* **Work instructions**
Repeat everything from the first line of the listing below through the line that contains "from mathutils import Vector, Matrix", exactly. Leave out pictures.

· · ·

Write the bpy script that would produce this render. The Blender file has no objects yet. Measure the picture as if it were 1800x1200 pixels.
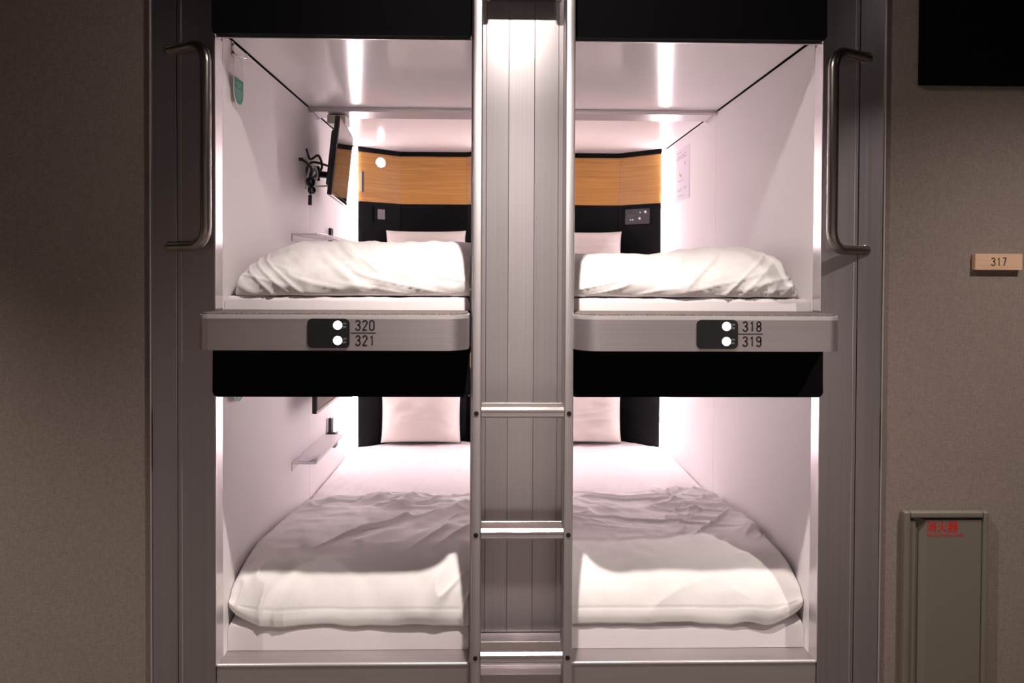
import bpy, bmesh, math
import numpy as np
from mathutils import Vector, Matrix

S = bpy.context.scene
COL = S.collection
# ------------------------------------------------------------------ camera
CAM_LOC = Vector((-0.0727, -2.222, 1.5203))
YAW, PITCH, ROLL = 0.0200, 0.01516, 0.00461
fw = Vector((math.sin(YAW)*math.cos(PITCH), math.cos(YAW)*math.cos(PITCH), -math.sin(PITCH)))
r0 = Vector((math.cos(YAW), -math.sin(YAW), 0)); u0 = r0.cross(fw)
rt = r0*math.cos(ROLL) + u0*math.sin(ROLL); up = u0*math.cos(ROLL) - r0*math.sin(ROLL)
cd = bpy.data.cameras.new('camera'); cam = bpy.data.objects.new('camera', cd); COL.objects.link(cam)
cam.matrix_world = Matrix(((rt.x, up.x, -fw.x, CAM_LOC.x), (rt.y, up.y, -fw.y, CAM_LOC.y), (rt.z, up.z, -fw.z, CAM_LOC.z), (0, 0, 0, 1)))
cd.sensor_width = 36; cd.lens = 24; cd.shift_y = -(600-498.3)/1800; cd.clip_start = .02
S.camera = cam
# ------------------------------------------------------------------ world, exposure, lamp strengths
w = bpy.data.worlds.new('world'); S.world = w; w.use_nodes = True
w.node_tree.nodes['Background'].inputs[0].default_value = (.5, .55, .65, 1)
w.node_tree.nodes['Background'].inputs[1].default_value = 0.01
S.view_settings.view_transform = 'Standard'; S.view_settings.look = 'None'
S.view_settings.exposure = 0.0; S.view_settings.gamma = 1.0; S.view_settings.use_curve_mapping = False
STRIP, STRIP_LOW = 52.0, 70.0                  # light strips in the upper and lower capsules (dimmed separately)
WARM = (1.0, .89, .83)
# corridor ceiling lamps, then unseen fills added to brighten the metal: x, y, watts, cone in degrees
LAMPS = [(0.0, -.72, 262, 98), (1.80, -1.10, 190, 117), (-2.60, -1.20, 380, 100), (0.0, -2.50, 330, 70), (2.1, -2.50, 420, 72), (-2.3, -2.50, 50, 66)]
CEIL = 2.90

# ------------------------------------------------------------------ materials
def mat(name, col, rough=.5, metal=0., spec=.5, emit=None, estr=0., **kw):
    m = bpy.data.materials.new(name); m.use_nodes = True
    b = m.node_tree.nodes['Principled BSDF']
    b.inputs['Base Color'].default_value = (*col, 1); b.inputs['Roughness'].default_value = rough
    b.inputs['Metallic'].default_value = metal; b.inputs['Specular IOR Level'].default_value = spec
    if emit: b.inputs['Emission Color'].default_value = (*emit, 1); b.inputs['Emission Strength'].default_value = estr
    for k, v in kw.items(): b.inputs[k].default_value = v
    return m
def nodes(m): return m.node_tree.nodes, m.node_tree.links, m.node_tree.nodes['Principled BSDF']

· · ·

* **Written answer**
Write the bpy script that would produce this render. The Blender file has no objects yet. Measure the picture as if it were 1800x1200 pixels.
import bpy, bmesh, math
import numpy as np
from mathutils import Vector, Matrix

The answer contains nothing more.